Saat penyidikan, ditemukan keputusan pencekalan dan pencabutan pencekalan yang dilakukan oleh kedua tersangka tidak secara kolektif. Pencekalan terhadap Anggoro Widjaya dilakukan oleh Chandra Hamzah, pencekalan terhadap Joko Tjandra oleh Bibit Samad Riyanto, serta pencabutan pencekalan terhadap Joko Tjandra oleh Chandra Hamzah.
Kemudian dari hasil penyidikan kasus pencekalan terhadap Anggoro Widjaya ditemukan adanya aliran dana dari Anggodo melalui Ari Muladi. Temuan itu kemudian dituangkan dalam laporan polisi (BAP) pada 25 Agustus 2009. Namun ketika Ari Muladi menarik kembali BAP dan menyatakan bahwa uang dari Anggodo untuk menyuap pejabat KPK diserahkan kepada Yulianto yang hingga saat ini tidak diketahui keberadaannya. Dengan demikian uang tersebut tidak sampai kepada pejabat KPK, sehingga unsur penyuapan tdak terbukti menurut hukum.
Dalam kasus dugaan pemerasan, penyidik telah melakukan pemeriksaan terhadap saksi-saksi dan alat bukti lain. Sedangkan sangkaan penyalahgunaan wewenang, penyidik telah memeriksa saksi-saksi serta saksi ahli dan  saksi ditemukan beberapa dokumen. Pasal yang disangkakan adlah Pasal 23 UU No. 31 Tahun 1999.
Menurut polisi, dari alat bukti, keterangan dan saksi ahli didapat empat alat bukti.

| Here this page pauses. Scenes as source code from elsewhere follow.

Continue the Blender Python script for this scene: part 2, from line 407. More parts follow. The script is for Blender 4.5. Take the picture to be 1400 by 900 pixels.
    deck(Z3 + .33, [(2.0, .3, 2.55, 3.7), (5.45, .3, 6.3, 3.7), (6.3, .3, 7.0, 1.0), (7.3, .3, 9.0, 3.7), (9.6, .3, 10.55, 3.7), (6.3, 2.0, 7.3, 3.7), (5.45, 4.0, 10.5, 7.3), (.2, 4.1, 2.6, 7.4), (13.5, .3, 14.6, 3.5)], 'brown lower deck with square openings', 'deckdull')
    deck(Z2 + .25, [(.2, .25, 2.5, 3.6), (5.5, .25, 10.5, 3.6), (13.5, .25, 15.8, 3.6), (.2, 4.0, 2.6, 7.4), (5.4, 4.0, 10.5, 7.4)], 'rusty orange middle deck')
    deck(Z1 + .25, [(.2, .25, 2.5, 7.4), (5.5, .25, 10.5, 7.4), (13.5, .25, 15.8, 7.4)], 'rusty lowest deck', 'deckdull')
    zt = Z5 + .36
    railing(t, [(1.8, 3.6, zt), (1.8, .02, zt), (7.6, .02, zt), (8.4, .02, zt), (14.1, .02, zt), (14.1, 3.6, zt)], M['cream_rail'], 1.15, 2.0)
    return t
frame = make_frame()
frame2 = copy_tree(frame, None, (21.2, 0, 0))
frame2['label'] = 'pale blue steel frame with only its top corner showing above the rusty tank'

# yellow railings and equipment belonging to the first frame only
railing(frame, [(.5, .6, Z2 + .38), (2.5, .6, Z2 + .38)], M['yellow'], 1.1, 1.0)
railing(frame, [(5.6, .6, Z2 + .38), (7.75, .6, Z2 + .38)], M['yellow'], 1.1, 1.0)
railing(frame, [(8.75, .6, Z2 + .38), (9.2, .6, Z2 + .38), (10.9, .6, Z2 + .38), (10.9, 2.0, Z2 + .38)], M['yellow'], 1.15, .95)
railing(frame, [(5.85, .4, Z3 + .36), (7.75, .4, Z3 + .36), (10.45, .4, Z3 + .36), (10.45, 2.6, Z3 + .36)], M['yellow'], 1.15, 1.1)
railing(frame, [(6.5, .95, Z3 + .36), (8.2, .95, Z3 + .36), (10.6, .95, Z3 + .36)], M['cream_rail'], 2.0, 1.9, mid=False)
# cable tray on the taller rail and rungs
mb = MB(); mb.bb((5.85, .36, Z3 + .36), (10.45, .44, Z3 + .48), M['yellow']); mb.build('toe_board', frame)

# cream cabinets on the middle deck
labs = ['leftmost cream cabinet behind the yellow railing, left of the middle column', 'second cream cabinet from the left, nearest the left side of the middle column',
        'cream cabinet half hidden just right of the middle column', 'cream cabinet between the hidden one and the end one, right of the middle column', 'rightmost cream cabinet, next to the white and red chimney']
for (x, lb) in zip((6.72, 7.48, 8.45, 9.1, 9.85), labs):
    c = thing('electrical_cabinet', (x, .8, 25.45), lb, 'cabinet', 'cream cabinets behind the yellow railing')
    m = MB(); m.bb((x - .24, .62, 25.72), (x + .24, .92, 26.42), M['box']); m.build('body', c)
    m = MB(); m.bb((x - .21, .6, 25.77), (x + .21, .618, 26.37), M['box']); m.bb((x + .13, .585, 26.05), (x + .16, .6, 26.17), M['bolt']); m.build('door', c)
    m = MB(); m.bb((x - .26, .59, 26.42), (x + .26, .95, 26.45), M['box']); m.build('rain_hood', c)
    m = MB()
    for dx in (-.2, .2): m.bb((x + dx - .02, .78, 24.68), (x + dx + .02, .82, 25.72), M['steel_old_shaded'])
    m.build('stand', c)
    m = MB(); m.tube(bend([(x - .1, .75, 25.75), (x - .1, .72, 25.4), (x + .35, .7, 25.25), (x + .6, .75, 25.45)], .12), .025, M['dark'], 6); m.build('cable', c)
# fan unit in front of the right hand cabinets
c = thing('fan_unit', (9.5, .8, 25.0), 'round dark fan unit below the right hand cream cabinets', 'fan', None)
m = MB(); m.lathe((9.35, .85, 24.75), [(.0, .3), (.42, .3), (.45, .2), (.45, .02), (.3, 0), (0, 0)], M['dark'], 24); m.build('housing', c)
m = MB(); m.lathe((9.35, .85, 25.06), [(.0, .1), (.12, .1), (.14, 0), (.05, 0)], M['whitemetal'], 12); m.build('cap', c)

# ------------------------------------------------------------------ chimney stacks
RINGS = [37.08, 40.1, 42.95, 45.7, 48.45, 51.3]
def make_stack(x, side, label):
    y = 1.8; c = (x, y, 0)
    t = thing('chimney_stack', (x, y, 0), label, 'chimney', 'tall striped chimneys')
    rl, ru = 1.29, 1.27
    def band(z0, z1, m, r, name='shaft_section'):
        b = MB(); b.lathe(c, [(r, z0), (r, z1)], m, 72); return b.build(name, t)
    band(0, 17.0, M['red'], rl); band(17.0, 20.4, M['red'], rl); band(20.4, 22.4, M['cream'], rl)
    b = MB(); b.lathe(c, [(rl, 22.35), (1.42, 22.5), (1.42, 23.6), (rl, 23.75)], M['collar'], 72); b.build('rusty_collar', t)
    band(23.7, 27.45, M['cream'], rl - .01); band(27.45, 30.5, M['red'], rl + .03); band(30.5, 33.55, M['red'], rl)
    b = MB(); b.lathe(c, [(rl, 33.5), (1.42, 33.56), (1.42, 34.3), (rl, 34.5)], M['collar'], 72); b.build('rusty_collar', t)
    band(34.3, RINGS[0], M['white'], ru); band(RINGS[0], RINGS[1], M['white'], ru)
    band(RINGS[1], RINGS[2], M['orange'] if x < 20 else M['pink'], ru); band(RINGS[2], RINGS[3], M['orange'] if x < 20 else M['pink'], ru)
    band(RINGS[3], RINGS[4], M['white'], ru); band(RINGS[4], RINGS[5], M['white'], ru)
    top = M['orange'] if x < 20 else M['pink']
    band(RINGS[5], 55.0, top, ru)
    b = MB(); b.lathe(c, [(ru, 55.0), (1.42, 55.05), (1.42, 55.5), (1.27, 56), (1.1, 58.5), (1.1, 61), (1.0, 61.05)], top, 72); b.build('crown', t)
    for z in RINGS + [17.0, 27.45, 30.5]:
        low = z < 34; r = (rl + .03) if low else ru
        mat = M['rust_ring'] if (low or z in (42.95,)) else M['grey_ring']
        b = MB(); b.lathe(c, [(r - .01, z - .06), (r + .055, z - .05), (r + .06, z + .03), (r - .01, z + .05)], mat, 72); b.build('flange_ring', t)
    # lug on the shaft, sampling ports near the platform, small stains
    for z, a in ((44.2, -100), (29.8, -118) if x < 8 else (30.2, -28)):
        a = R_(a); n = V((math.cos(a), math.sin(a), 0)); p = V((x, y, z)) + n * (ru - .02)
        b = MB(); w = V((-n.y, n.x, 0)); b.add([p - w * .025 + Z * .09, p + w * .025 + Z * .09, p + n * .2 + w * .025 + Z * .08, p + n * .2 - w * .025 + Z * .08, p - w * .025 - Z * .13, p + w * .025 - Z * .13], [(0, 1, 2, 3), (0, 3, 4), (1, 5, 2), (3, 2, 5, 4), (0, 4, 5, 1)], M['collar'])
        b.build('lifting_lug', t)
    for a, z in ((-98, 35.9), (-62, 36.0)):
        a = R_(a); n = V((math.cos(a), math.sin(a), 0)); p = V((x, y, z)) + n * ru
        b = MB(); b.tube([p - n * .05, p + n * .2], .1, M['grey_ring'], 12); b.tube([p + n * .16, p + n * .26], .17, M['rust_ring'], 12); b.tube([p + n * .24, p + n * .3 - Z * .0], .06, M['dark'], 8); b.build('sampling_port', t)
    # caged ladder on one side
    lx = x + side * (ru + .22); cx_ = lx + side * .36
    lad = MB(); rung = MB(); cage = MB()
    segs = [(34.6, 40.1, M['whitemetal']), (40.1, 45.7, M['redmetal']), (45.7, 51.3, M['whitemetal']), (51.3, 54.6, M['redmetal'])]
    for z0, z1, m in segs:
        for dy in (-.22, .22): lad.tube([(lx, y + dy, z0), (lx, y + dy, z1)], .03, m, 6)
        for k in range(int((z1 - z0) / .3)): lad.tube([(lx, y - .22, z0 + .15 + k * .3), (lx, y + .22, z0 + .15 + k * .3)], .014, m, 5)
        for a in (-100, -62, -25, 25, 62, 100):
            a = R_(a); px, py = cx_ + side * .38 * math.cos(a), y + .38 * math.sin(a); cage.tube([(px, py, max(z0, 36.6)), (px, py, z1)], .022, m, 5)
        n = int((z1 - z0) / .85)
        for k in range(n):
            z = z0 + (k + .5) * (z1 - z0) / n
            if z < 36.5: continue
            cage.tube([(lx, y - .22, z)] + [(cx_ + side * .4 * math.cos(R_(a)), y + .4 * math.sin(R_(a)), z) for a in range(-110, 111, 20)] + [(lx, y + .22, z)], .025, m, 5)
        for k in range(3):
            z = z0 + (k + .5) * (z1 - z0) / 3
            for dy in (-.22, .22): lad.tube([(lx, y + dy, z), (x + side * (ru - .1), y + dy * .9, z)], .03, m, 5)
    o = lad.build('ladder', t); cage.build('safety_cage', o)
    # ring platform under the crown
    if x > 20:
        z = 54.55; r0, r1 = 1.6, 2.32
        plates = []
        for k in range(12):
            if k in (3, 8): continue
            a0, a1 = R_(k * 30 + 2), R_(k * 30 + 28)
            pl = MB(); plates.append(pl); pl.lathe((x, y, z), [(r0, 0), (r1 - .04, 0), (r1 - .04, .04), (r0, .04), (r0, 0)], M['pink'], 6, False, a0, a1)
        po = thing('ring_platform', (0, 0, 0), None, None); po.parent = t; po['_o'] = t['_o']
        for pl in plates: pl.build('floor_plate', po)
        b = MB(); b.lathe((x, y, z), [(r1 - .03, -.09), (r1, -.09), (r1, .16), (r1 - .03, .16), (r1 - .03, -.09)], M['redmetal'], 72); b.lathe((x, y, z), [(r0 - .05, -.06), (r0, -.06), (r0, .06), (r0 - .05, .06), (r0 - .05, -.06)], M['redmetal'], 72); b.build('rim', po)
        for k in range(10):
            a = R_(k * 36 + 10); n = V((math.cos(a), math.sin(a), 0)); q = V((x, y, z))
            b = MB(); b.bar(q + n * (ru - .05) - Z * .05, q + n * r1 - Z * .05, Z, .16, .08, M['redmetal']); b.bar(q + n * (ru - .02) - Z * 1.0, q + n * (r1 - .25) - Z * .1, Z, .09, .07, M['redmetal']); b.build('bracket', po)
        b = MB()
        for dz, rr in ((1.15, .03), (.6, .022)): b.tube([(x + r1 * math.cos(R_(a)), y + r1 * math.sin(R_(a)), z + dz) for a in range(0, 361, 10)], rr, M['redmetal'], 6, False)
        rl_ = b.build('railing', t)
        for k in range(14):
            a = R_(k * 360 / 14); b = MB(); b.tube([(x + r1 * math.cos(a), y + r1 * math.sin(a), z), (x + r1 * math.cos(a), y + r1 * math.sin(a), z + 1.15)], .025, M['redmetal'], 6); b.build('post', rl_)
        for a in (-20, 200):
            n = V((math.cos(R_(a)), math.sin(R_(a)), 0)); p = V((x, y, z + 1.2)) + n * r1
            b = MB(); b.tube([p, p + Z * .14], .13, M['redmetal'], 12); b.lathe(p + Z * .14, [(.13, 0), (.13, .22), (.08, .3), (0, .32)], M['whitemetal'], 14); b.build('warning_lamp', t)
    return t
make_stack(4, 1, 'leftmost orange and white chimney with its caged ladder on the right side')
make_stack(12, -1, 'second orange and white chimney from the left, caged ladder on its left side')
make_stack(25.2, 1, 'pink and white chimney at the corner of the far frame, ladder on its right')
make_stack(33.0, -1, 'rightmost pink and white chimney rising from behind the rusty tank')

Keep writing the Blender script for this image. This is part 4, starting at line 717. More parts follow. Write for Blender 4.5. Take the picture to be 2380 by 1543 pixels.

Lalu pada tanggal 15 September 2009 pukul 23.00 WIB, dua pimpinan KPK nonaktif itu ditingkatkan statusnya dari saksi menjadi tersangka. Pada 2 Oktober 2009, berkas perkara Chandra Hamzah dikirimkan ke Kejaksaan dan berkas Bibit Samad Riyanto dikirimkan pada tanggal 9 Oktober 2009. Ternyata berkas kasus tersebut berkali-kali bolak balik (dikembalikan) dari Kejaksaan ke Polri karena kurang lengkapnya berkas tersebut.
Kemudian penyidik melakukan penahanan pad atanggal 29 Oktober 2009 dengan alasan mereka melakukan tindakan mempersulit jalannya pemeriksaan dengan mengiring opini publik melalui pernyataan-pernyataan di media serta forum diskusi.
Opini adanya rekayasa penyidikan dengan merajuk pada transkrip rekaman penyadapan pembicaraan Anggodo dengan para pejabat Kepolisian dan Kejaksaan. Padahal dalam rekaman tersebut jelas benar bagaimana pejabat penegak hukum (Ke[olisian dan Kejaksaan) diatur untuk merekayasa kasus Bibit dan Chandra oleh seorang cukong yang bernama Anggodo Widjaya.
Berdasarkan hasil temuan Tim 8 yang dibentuk Presiden SBY ternyata kasus Bibit – Chandra tidak memiliki bukti yang kuat atas semua ttuduhan dan ternyata direkayasa.